Private sector employees have 24 months from 1 May 2026 to provide their employer with documents evidencing the relevant periods of employment.
If a period is not documented within that timeframe, the employer will not factor it in when calculating the length of service on which the employee’s entitlements depend.
Do the new rules mean that contractor agreements will be treated as employment contracts?
According to the Ministry – yes, but only for the purposes of calculating length of service.
The new rules do not, however, equate contractor agreements with employment contracts. In particular, they do not confer employee rights on contractors.
An employment contract and a contractor agreement remain distinct types of contract, each with its own set of rights and obligations for the parties involved. Individuals working under a contractor agreement will not acquire any new entitlements in respect of that agreement by virtue of the new rules.
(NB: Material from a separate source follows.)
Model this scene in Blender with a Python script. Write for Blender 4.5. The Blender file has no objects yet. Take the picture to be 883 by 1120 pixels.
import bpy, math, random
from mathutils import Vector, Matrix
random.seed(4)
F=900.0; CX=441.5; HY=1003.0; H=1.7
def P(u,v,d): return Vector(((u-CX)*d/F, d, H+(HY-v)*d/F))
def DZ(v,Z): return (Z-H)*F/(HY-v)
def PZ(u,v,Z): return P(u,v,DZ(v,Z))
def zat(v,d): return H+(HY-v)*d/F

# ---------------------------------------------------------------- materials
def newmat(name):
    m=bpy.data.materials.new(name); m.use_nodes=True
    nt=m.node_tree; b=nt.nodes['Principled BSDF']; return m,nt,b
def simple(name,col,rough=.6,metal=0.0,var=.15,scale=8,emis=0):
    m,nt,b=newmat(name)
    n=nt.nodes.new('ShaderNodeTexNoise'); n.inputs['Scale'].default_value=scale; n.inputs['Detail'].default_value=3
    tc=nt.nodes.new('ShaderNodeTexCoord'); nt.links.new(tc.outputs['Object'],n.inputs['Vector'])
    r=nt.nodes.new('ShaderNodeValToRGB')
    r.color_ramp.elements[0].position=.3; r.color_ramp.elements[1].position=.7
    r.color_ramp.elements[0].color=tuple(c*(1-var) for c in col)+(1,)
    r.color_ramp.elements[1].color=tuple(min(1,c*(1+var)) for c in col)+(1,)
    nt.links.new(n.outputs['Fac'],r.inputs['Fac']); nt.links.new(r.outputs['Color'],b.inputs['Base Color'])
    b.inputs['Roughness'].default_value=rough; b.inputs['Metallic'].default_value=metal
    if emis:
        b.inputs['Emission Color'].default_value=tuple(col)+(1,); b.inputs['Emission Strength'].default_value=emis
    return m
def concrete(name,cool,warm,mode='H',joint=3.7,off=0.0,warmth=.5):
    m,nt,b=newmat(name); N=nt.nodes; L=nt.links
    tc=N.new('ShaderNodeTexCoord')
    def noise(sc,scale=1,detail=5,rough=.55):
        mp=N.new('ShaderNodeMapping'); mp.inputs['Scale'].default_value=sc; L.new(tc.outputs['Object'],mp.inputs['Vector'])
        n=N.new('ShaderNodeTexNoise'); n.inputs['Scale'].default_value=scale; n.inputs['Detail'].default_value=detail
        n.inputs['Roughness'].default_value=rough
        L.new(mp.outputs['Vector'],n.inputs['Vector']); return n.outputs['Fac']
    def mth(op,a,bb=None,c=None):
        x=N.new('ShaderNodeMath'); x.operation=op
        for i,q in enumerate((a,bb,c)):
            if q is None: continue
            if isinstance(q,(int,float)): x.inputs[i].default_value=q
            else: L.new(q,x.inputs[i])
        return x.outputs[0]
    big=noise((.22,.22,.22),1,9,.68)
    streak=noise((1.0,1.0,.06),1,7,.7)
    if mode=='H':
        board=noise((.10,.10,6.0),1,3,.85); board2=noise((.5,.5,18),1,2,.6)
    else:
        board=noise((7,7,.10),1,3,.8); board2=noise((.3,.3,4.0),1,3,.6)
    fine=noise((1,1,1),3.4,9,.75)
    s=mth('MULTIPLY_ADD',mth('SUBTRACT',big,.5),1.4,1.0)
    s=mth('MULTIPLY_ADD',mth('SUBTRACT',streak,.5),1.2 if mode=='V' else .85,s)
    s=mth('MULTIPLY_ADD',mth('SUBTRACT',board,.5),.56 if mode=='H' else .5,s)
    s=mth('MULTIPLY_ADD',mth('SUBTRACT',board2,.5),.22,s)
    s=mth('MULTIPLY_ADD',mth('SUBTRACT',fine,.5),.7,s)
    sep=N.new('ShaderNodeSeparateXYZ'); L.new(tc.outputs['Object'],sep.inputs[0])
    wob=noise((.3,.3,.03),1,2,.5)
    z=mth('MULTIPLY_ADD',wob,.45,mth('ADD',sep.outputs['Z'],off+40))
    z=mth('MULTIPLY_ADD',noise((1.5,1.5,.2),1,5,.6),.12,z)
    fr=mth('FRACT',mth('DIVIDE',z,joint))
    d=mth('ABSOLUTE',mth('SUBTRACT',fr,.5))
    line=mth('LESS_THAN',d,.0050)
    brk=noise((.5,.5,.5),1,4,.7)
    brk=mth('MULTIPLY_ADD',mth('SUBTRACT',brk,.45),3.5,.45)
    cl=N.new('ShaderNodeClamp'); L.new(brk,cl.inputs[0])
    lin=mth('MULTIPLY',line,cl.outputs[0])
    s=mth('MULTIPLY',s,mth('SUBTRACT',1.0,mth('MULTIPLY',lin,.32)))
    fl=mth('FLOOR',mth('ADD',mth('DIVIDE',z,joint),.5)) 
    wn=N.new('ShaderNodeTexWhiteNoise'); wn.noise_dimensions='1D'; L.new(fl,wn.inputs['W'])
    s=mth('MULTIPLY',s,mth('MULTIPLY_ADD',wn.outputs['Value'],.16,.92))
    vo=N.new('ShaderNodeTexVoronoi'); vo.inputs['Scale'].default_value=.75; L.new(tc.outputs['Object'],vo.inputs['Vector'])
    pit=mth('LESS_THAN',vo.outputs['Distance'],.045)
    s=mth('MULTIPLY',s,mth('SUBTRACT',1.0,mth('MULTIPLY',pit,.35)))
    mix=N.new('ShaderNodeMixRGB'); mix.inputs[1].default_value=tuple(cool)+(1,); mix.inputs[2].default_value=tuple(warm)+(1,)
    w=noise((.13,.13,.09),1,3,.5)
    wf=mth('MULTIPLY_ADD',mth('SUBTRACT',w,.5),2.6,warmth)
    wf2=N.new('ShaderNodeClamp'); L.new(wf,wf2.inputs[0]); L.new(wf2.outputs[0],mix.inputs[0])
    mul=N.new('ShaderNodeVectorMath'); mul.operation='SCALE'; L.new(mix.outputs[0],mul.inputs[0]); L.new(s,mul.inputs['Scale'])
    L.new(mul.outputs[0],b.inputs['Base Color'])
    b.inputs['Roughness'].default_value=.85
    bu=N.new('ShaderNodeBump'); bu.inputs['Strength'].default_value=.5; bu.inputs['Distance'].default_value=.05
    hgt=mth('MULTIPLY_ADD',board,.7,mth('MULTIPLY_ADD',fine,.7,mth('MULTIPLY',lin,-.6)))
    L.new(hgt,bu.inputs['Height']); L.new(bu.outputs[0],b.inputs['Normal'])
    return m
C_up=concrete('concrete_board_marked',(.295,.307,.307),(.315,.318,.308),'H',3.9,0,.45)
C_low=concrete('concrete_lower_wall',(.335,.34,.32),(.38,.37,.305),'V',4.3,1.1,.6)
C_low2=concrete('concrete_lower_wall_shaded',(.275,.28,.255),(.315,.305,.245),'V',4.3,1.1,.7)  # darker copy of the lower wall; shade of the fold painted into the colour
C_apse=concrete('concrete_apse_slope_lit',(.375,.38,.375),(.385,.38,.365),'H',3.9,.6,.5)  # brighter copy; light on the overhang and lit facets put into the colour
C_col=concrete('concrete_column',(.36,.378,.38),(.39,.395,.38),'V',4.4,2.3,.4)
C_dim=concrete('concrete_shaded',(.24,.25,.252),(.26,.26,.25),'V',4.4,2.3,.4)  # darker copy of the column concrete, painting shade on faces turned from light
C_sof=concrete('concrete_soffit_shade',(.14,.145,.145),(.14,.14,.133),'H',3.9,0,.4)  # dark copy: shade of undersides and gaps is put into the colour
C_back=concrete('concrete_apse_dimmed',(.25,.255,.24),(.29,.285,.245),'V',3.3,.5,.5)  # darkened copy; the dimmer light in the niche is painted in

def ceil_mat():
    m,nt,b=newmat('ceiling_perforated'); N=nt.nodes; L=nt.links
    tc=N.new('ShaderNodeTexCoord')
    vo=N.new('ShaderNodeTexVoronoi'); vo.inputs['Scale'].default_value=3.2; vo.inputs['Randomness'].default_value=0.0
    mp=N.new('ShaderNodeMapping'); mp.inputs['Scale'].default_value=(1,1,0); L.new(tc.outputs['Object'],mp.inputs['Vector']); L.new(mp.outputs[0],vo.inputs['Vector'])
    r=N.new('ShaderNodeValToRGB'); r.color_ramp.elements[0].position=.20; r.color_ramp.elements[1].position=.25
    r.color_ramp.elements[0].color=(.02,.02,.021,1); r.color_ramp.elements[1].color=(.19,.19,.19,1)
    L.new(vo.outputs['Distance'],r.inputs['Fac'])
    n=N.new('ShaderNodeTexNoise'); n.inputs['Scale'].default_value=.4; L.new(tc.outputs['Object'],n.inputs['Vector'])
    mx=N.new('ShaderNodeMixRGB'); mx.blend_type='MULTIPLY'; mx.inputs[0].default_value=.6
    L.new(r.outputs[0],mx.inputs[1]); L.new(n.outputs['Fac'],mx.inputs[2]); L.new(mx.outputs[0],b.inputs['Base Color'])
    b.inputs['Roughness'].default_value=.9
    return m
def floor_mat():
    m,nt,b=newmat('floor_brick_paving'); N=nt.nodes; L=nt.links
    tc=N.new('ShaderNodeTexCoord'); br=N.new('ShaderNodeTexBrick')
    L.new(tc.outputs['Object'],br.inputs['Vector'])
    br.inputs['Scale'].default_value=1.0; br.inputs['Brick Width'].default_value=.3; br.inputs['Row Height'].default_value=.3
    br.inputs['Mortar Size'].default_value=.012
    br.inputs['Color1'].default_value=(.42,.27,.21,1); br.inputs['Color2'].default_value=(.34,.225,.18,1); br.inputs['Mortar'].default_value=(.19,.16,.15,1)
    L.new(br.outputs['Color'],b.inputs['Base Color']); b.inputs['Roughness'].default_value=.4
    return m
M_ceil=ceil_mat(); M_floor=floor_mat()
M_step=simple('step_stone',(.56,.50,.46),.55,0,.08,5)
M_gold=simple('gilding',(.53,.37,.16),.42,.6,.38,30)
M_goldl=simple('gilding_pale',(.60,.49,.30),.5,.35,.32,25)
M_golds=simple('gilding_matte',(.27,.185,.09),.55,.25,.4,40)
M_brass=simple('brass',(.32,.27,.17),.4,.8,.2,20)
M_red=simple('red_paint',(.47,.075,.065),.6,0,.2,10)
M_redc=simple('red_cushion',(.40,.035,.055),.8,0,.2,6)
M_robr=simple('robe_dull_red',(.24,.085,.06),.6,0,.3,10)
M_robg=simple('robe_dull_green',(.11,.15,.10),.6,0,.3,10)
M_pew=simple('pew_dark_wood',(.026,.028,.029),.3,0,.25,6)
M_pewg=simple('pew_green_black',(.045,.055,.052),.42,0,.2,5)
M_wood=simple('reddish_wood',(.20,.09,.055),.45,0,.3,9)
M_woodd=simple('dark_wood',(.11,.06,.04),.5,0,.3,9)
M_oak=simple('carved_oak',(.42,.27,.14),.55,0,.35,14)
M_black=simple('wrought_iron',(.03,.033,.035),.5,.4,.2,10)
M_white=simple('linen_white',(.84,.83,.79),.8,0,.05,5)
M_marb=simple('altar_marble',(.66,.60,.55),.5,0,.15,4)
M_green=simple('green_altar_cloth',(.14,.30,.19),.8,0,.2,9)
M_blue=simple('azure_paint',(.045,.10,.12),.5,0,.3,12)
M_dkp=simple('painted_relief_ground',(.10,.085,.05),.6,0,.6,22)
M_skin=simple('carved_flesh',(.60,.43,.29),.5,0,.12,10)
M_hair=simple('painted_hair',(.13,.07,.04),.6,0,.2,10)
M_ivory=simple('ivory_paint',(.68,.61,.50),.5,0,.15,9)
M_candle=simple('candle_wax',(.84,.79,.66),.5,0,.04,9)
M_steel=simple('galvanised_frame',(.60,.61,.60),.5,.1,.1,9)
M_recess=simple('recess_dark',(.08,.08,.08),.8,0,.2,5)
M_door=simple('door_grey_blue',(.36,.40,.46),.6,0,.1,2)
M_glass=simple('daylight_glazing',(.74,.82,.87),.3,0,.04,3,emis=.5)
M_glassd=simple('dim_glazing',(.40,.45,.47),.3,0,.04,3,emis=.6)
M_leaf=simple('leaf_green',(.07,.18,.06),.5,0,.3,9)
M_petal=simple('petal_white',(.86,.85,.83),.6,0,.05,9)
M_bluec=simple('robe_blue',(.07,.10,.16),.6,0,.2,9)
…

That said, where an employee previously worked for their current employer under a contractor agreement, that period will now count towards their length of service with that employer – and may therefore extend the notice period, which is tied to length of service with the given employer.
NOTE: According to the Ministry, including a period of work performed under, for example, a contractor agreement in an employee’s length of service – where that employee is taking up employment under an employment contract for the first time – will not change the rules on granting annual leave. In such cases, employees still acquire the right to annual leave at the end of each month of work, in the amount of 1/12 of the annual entitlement due after one year of service.
Do employers have to recalculate length of service for all employees automatically?
According to the Ministry, employers should update their employees’ length of service – along with any resulting entitlements – where they hold documents evidencing the new periods that count towards length of service, namely:
- Where the employee has submitted such documents; or
- Where the employer previously engaged the employee under a contract whose period of performance now counts towards length of service under the new rules, and still holds the relevant documentation
If the employer no longer holds such documents (due to data retention rules), it is up to the employee to evidence the relevant period, by requesting a certificate from ZUS and submitting it to the employer.
Employers are not required to reconstruct historical records – the onus is on employees, who can obtain the relevant certificate from ZUS.